The Reagan Cold War Myth

By Cernig

Martin Walker, senior director of the Global Business Policy Council and a former editor of UPI, reviews two books on nuclear proliferation in the NY Times today and in the process tilts at one of the greatest conservative myths - one so iconic that most Americans seem to have bought it: that Reagan won the Cold War for the United States won the cold war and the Soviet Union lost it.
This misreading of history led, in turn, to the perception that American wealth and technology, along with the righteousness of its motives and the self-evident truths of the founding fathers, could cut through any strategic tangles and dilemmas. Iraq has been the result.

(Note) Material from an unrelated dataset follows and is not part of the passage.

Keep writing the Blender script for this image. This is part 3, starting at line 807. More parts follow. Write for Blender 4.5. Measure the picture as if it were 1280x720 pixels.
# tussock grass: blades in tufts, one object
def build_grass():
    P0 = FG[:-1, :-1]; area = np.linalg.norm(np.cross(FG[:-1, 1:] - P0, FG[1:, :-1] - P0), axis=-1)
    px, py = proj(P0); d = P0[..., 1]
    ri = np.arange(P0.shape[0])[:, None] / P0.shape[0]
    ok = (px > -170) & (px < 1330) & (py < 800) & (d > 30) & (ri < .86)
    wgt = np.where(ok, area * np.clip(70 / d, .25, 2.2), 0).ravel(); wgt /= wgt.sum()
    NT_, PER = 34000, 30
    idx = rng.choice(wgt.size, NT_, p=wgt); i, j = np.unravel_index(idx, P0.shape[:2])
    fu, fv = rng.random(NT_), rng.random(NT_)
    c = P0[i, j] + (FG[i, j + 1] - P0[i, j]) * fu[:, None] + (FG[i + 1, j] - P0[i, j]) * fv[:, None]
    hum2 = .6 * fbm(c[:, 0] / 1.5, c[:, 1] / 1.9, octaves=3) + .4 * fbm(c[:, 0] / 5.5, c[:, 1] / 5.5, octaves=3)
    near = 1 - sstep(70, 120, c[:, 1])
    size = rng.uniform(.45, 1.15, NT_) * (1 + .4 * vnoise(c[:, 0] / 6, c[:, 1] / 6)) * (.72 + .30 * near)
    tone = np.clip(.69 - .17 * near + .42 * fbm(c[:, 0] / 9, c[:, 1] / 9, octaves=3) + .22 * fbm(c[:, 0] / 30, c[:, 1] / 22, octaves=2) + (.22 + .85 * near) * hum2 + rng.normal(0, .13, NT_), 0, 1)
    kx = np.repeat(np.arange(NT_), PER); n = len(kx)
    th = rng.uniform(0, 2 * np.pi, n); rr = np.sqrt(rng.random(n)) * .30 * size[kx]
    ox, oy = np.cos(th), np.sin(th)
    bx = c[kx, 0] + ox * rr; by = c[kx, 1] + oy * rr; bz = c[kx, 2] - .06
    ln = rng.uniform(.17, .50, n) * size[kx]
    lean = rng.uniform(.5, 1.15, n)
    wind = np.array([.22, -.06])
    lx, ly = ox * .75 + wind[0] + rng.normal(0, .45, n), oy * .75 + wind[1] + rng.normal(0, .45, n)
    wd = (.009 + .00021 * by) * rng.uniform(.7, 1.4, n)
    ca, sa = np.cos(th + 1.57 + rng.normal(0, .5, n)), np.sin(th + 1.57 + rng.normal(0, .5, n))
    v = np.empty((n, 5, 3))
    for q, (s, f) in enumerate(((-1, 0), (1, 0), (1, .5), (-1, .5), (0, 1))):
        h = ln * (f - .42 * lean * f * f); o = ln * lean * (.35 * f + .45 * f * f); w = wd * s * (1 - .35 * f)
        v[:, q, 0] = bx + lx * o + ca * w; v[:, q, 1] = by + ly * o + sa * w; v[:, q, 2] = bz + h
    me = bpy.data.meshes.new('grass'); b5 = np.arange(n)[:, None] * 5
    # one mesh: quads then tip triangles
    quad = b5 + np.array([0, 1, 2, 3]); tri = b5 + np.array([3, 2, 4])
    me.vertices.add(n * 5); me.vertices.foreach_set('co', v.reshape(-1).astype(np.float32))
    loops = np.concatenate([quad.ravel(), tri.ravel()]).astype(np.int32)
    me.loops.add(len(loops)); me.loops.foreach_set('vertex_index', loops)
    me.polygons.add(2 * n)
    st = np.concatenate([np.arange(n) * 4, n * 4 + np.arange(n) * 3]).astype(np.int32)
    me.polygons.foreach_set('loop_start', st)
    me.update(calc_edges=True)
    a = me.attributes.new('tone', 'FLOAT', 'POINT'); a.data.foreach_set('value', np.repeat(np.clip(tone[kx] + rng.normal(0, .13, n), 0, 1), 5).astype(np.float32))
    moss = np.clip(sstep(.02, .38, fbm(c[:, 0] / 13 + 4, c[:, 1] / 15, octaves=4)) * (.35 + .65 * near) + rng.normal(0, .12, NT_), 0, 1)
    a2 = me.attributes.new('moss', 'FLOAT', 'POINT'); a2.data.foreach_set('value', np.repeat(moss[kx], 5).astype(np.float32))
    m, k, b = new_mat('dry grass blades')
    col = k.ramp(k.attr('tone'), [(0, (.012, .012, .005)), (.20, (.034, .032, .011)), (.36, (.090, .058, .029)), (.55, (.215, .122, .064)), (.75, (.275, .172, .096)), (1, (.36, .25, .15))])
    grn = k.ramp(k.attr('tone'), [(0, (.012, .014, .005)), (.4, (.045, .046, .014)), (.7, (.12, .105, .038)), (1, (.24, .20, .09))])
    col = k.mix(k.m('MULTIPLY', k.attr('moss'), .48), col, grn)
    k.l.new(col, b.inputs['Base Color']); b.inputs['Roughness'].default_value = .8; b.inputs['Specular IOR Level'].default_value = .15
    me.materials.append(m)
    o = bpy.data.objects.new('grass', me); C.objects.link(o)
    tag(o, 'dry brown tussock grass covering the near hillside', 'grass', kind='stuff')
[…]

According to both Schell and Rhodes, the cold war ended not because Reagan stood firm at Reykjavik but because Gorbachev and his supporters had already decided to stop waging it, or as Gorbachev’s adviser Giorgy Arbatov once put it to this reviewer in Moscow, “to take your enemy away.” Gorbachev understood that the arms race was ruining his country. And then he learned that the radiation fallout from Chernobyl was the equivalent of a single 12-megaton bomb.

It was a wondrous accident of history that saw Gorbachev, the determined reformer of a sclerotic Soviet system, coincide with Reagan, the anti-Communist conservative who nonetheless dreamed of a world without nuclear weapons. After Reagan came the first president Bush, whose initial caution about Gorbachev gave way to such enthusiasm that he unilaterally scrapped America’s vast arsenal of land- and sea-based tactical nuclear weapons. Between them, the three men put an end to the first nuclear age.
Outwith the U.S., I think, more people have an appreciation of just how much Gorby risked and accomplished. He was in many ways the real hero of the story.

But the Reagan won mythtique is what has fuelled the neoconservative push for all war all the time - "Reagan didn't blink and neither should we." It has led to the U.S. under Bush and pushed by Cheney instigating, as Walker notes, "a historic revolution in nuclear affairs, embracing a first-strike policy to combat proliferation, and pursuing new generations of nuclear weapons" and thus making a deliberate shift from "a strategy based broadly on consent and law to one based on force and pre-emption". It is the primary reason the current crop of Republican presidential hopefuls have been so keen to don the mantle of Reagan-as-tough-guy. It even lies behind attempts by Democratic candidates to leave 'all options' - even the most unthinkable of all, it seems - 'on the table'.

Walker writes:
Nuclear war is back in vogue among planners at the Pentagon, which helps to explain why Russia under Vladimir Putin is building new missiles and deploying its nuclear bombers again.

...as one looks at the current leadership in Washington, Moscow, Pyongyang and Tehran, it’s hard to avoid the queasy feeling that this time we may not be so lucky.